QCL IA ANNUAL DEEP-WATER SYSTEMS 2013 MEETING
BEG Houston Research Center, Houston, Texas
February 14–15, 2013

On February 14, the QCL will hold its annual Deep-Water Systems Meeting in the BEG Houston Research Center, Texas. This meeting will be followed by a 1-day core workshop on February 15 that will focus on several deepwater core from the Gulf of Mexico. The first day of the meeting, Thursday, February 14, will be spent in the main conference room reviewing the larger body of research being done in the area of deep-water stratigraphy and sedimentation.

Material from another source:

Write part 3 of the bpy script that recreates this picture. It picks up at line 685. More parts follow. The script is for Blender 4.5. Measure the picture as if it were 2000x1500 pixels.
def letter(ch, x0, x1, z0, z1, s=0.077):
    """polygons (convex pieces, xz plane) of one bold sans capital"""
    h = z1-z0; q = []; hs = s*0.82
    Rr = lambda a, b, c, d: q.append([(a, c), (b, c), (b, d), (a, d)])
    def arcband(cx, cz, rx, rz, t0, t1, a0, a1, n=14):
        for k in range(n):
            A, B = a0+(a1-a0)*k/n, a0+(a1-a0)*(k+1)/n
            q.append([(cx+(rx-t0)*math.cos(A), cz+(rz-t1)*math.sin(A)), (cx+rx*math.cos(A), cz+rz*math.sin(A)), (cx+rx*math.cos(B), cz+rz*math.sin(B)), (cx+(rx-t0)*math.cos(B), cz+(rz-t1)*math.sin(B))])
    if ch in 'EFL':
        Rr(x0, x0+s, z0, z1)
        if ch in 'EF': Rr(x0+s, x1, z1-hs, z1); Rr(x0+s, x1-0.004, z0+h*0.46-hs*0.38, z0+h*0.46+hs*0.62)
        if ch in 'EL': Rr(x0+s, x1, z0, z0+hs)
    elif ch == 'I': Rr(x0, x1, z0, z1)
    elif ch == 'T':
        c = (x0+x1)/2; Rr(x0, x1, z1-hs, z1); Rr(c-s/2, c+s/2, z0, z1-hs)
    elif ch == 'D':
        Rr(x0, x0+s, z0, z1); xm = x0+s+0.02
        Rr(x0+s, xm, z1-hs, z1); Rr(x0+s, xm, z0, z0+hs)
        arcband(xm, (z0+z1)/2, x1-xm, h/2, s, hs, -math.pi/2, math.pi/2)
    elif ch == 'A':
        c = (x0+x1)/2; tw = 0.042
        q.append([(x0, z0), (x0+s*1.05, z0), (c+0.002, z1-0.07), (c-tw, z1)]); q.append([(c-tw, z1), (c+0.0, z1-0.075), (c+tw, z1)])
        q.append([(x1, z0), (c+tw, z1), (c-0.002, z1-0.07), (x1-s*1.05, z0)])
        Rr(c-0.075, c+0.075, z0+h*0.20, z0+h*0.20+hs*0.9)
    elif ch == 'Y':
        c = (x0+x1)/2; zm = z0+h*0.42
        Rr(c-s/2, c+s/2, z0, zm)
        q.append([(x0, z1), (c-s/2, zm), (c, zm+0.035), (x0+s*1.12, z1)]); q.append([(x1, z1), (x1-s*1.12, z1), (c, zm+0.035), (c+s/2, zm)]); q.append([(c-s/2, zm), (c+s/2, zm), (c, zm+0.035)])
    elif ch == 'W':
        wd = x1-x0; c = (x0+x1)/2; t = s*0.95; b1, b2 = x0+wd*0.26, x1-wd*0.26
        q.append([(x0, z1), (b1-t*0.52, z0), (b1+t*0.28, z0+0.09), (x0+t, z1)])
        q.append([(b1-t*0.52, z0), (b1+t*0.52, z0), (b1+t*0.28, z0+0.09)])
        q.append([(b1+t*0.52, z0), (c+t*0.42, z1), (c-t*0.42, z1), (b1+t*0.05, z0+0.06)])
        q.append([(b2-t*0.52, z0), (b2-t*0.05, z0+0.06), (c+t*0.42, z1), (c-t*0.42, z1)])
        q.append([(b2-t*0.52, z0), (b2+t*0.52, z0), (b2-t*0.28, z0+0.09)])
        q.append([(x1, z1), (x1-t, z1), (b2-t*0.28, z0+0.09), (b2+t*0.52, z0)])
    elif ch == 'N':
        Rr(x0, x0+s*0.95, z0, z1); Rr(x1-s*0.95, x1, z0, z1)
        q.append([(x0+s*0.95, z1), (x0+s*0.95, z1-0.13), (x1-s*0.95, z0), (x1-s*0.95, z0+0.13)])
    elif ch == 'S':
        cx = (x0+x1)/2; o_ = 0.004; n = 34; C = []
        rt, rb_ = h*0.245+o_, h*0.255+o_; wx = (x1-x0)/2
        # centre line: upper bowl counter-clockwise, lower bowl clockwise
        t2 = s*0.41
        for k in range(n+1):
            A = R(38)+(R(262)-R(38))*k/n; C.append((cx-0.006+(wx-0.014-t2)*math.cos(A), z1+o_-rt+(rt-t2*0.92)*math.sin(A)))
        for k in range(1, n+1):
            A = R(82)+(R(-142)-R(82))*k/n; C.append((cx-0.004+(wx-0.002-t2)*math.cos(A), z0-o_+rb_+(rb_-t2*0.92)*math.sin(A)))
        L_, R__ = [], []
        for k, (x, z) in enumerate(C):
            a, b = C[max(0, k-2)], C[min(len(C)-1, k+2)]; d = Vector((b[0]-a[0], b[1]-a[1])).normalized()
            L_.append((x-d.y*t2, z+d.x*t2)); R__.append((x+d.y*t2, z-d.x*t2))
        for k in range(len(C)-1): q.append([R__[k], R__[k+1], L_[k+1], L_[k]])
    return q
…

Our students and researchers will present current work that is being performed in the Taranaki Basin, the Gulf of Mexico, Trinidad and offshore Norway, among other locations. Primary themes during the meeting will include discussions on sedimentary and erosional processes in ultra deep-water (>1500 m WD) settings, nature of the interaction between current-controlled and gravity-driven processes, significance of morphological variabilities within continental scale clinoforms and importance of underlying structural controls on deep-water sedimentation. In addition, we will cover the interaction of structure and sedimentation beneath the Neogene in the Gulf of Mexico, and review learnings from physical modeling studies for predicting the nature of and processes involved in mini-basin filling. Come join us for what promises to be a very exciting and productive meeting.